● Task objective: Your answer should be one number: how many lines of the data include the string "that"?

● Information shown:
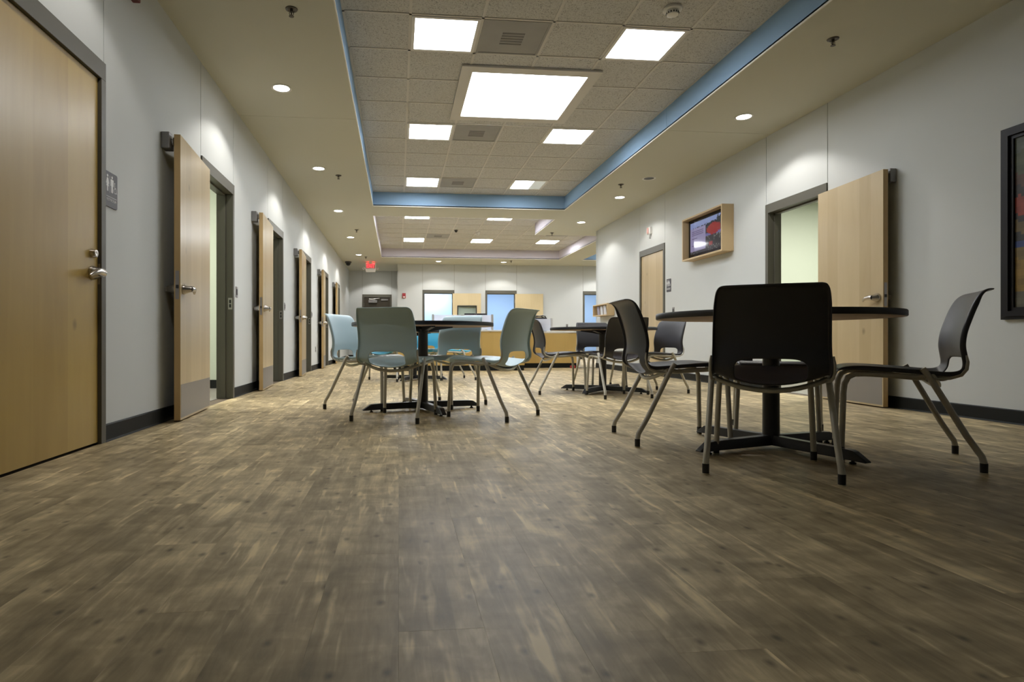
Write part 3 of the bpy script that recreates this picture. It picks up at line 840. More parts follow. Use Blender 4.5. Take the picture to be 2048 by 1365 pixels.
    if lite:
        g0 = MB().box(a + 0.02, b_ - 0.02, -TH / 2 - 0.003, -TH / 2 + 0.003, c + 0.02, d - 0.02).build('glass_pane', M['glass'], lf)
        f = MB()
        for bx in ((a, b_, d - 0.03, d), (a, b_, c, c + 0.03), (a, a + 0.03, c, d), (b_ - 0.03, b_, c, d)):
            f.box(bx[0], bx[1], -TH - 0.006, 0.006, bx[2], bx[3])
        f.build('lite_frame', M['black'], lf)
    return t, lf
def dyn(yc): return (WL, yc, 0)
door(1, 'closed golden maple door at the left edge, in a dark frame', dyn(LEFT_DOORS[0]), -PI / 2, 1, None, 'maple_gold', kick=False, dead=True)
names = ('first open maple door on the left, with grey kick plate', 'second open maple door along the left wall', 'third open maple door along the left wall',
         'fourth open maple door along the left wall', 'fifth open maple door along the left wall, near the exit')
for k, yc in enumerate(LEFT_DOORS[1:]):
    door(2 + k, names[k], dyn(yc), -PI / 2, 1, 175.7)
door(7, 'open maple door on the right wall behind the near table', (WR, RIGHT_OPEN, 0), PI / 2, -1, 175.7)
door(8, 'closed restroom door with flame-figured maple on the right wall', (WR, RIGHT_REST, 0), PI / 2, -1, None, kick=False)
door(9, 'maple door with a window panel, swung open on the back wall', (BACK_DOORS[0], YB, 0), PI, -1, 175.7, 'maple_back', kick=False, lite=True)
door(10, 'plain maple door swung open on the back wall', (BACK_DOORS[1], YB, 0), PI, -1, 175.7, 'maple_back', kick=False)
door(11, 'open doorway on the back wall by the right wall corner', (BACK_DOORS[2], YB, 0), PI, -1, 175.7, 'maple_back', kick=False)
t, lf = door(12, 'dark brown metal exit door below the exit sign', (EXIT_X, YE, 0), PI, 1, None, 'steel_door', kick=False, steel=True, strike=False)
# closer and hold-open box on the exit door (local leaf space, corridor face y=-0.044)
MB().box(0.16, 0.46, -0.10, -0.046, 1.93, 2.02).build('door_closer', M['alu'], lf, bevel=0.006)
MB().tube([(0.40, -0.09, 2.03), (0.18, -0.10, 2.06), (0.55, -0.07, 2.09)], 0.009, 8).build('closer_arm', M['steel'], lf)
MB().box(0.60, 0.84, -0.075, -0.046, 2.01, 2.065).build('alarm_box', M['alu'], lf, bevel=0.004)
MB().box(0.05, 0.86, -0.10, -0.055, 0.98, 1.04).build('push_bar', M['steel'], lf, bevel=0.006)

# wall magnets that hold the open leaves
def holder(loc, rz, label, proto=[None]):
    """local +y out of the wall"""
    if proto[0] is None:
        t = thing('door_holder', label, 'door holder', loc, rz, 'magnetic door holders')
        MB().box(-0.048, 0.048, 0.0, 0.060, -0.06, 0.06).build('housing', M['alu'], t, bevel=0.006)
        MB().lathe([(0.026, 0.058), (0.026, 0.066), (0.020, 0.069)], 16, axis=1).build('magnet', M['chrome'], t, smooth=True)
        q = MB().lathe([(0.010, 0.066), (0.007, 0.071), (0.013, 0.074), (0.013, 0.077)], 14, axis=1)
        q.build('swivel', M['chrome'], t, smooth=True)
        MB().lathe([(0.03, 0.072), (0.03, 0.078), (0.02, 0.082)], 16, axis=1).build('armature_plate', M['steel'], t, smooth=True)
        proto[0] = t
        return t
    t = copy_tree(proto[0]); t.location = loc; t.rotation_euler = (0, 0, rz); t['label'] = label
    return t
hl = ('grey magnetic holder behind the first open left door', 'grey magnetic holder behind the second open left door', 'grey magnetic holder behind the third open left door',
      'grey magnetic holder behind the fourth open left door', 'grey magnetic holder behind the fifth open left door')
for k, yc in enumerate(LEFT_DOORS[1:]):
    holder((WL, yc - FO - 0.83, 2.07), -PI / 2, hl[k])
holder((WR, RIGHT_OPEN - FO - 0.80, 2.07), PI / 2, 'grey magnetic holder behind the open right door')

# ================================================================== CHAIRS
def shell_mesh(mat):
    prof = [(.292, .428, .165, 0, 0), (.284, .450, .190, 0, 0), (.255, .466, .206, 0, 0), (.20, .470, .214, 0, .003), (.10, .456, .219, 0, .014), (.0, .431, .222, 0, .033),
            (-.08, .408, .224, 0, .050), (-.14, .400, .226, .0, .054), (-.185, .410, .228, .010, .048), (-.214, .441, .229, .020, .030), (-.226, .485, .229, .028, .010),
            (-.224, .535, .227, .032, 0), (-.221, .58, .226, .034, 0), (-.228, .64, .225, .034, 0), (-.241, .70, .223, .030, 0), (-.257, .76, .220, .026, 0),
            (-.274, .805, .214, .020, 0), (-.288, .826, .207, .014, 0), (-.306, .836, .196, .010, 0), (-.326, .836, .176, .008, 0)]
    # resample (Catmull-Rom)
    P = []
    for i in range(len(prof) - 1):
        p0, p1, p2, p3 = prof[max(i - 1, 0)], prof[i], prof[i + 1], prof[min(i + 2, len(prof) - 1)]
        for k in range(3):
            t = k / 3
            P.append(tuple(0.5 * (2 * b + (c - a) * t + (2 * a - 5 * b + 4 * c - d) * t * t + (3 * b - a - 3 * c + d) * t ** 3) for a, b, c, d in zip(p0, p1, p2, p3)))
    P.append(prof[-1])
    s = [0.0]
    for a, b in zip(P, P[1:]): s.append(s[-1] + math.hypot(b[0] - a[0], b[1] - a[1]))
    NU = 24
    # slot in (x, s): find s at the start and end
    sa = min(range(len(P)), key=lambda i: abs(P[i][0] + .172) + abs(P[i][1] - .405)); sb = min(range(len(P)), key=lambda i: abs(P[i][1] - .514) + (0 if P[i][0] < -.2 else 1))
    s0, s1, hw = s[sa], s[sb], 0.142
    sc_, sh = (s0 + s1) / 2, (s1 - s0) / 2
    def pos(x, ss):
        # interpolate the profile at arc length ss, lateral position x
        i = max(0, min(len(s) - 2, next((k for k in range(len(s) - 1) if s[k + 1] >= ss), len(s) - 2)))
        t = (ss - s[i]) / (s[i + 1] - s[i])
        a = [u + (v - u) * t for u, v in zip(P[i], P[i + 1])]
        e = (x / a[2]) ** 2
        return (x, a[0] + a[3] * e, a[1] + a[4] * e)
    bm = bmesh.new(); grid = {}
    for i in range(len(P)):
        for k in range(NU + 1):
            x = P[i][2] * (2 * k / NU - 1)
            grid[i, k] = [x, s[i]]
    def inside(x, ss): return (abs(x) / hw) ** 5 + (abs(ss - sc_) / sh) ** 5 < 1.0
    faces = []
    for i in range(len(P) - 1):
        for k in range(NU):
            c = [grid[i, k], grid[i + 1, k], grid[i, k + 1], grid[i + 1, k + 1]]
            mx = sum(q[0] for q in c) / 4; ms = sum(q[1] for q in c) / 4
            if not inside(mx, ms): faces.append((i, k))
    fs = set(faces)
    for (i, k), g_ in grid.items():      # snap the slot border to a smooth rounded outline
        adj = [(i - 1, k - 1), (i - 1, k), (i, k - 1), (i, k)]
        adj = [a for a in adj if 0 <= a[0] < len(P) - 1 and 0 <= a[1] < NU]
        if any(a in fs for a in adj) and any(a not in fs for a in adj):
            dx, ds = g_[0] / hw, (g_[1] - sc_) / sh
            r = (abs(dx) ** 4.5 + abs(ds) ** 4.5) ** (1 / 4.5)
            g_[0] = dx / r * hw; g_[1] = sc_ + ds / r * sh
    vs = {}
    for i, k in faces:
        q = []
        for a in ((i, k), (i, k + 1), (i + 1, k + 1), (i + 1, k)):
            if a not in vs: vs[a] = bm.verts.new(pos(*grid[a]))
            q.append(vs[a])
        bm.faces.new(q)
    # turned-over side flange
    for side in (0, NU):
        prev = None
        for i in range(len(P)):
            a, b = P[max(i - 1, 0)], P[min(i + 1, len(P) - 1)]
            ty, tz = b[0] - a[0], b[1] - a[1]; L = math.hypot(ty, tz); ny, nz = -tz / L, ty / L      # points down / rearward
            k = min(1, s[i] / .10) * min(1, (s[-1] - s[i]) / .10)
            v = vs[(i, side)].co
            ring_ = [bm.verts.new((v.x + (1 if side else -1) * ox, v.y + ny * od * k, v.z + nz * od * k)) for ox, od in ((.0035, .008), (.0045, .021))]
            if prev:
                bm.faces.new([prev[0], vs[(i, side)], ring_[0], prev[1]]); bm.faces.new([prev[1], ring_[0], ring_[1], prev[2]])
            prev = [vs[(i, side)]] + ring_
    bmesh.ops.recalc_face_normals(bm, faces=bm.faces)
    me = bpy.data.meshes.new('shell'); bm.to_mesh(me); bm.free()
    for p in me.polygons: p.use_smooth = True
    me.materials.append(mat)
    return me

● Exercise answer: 2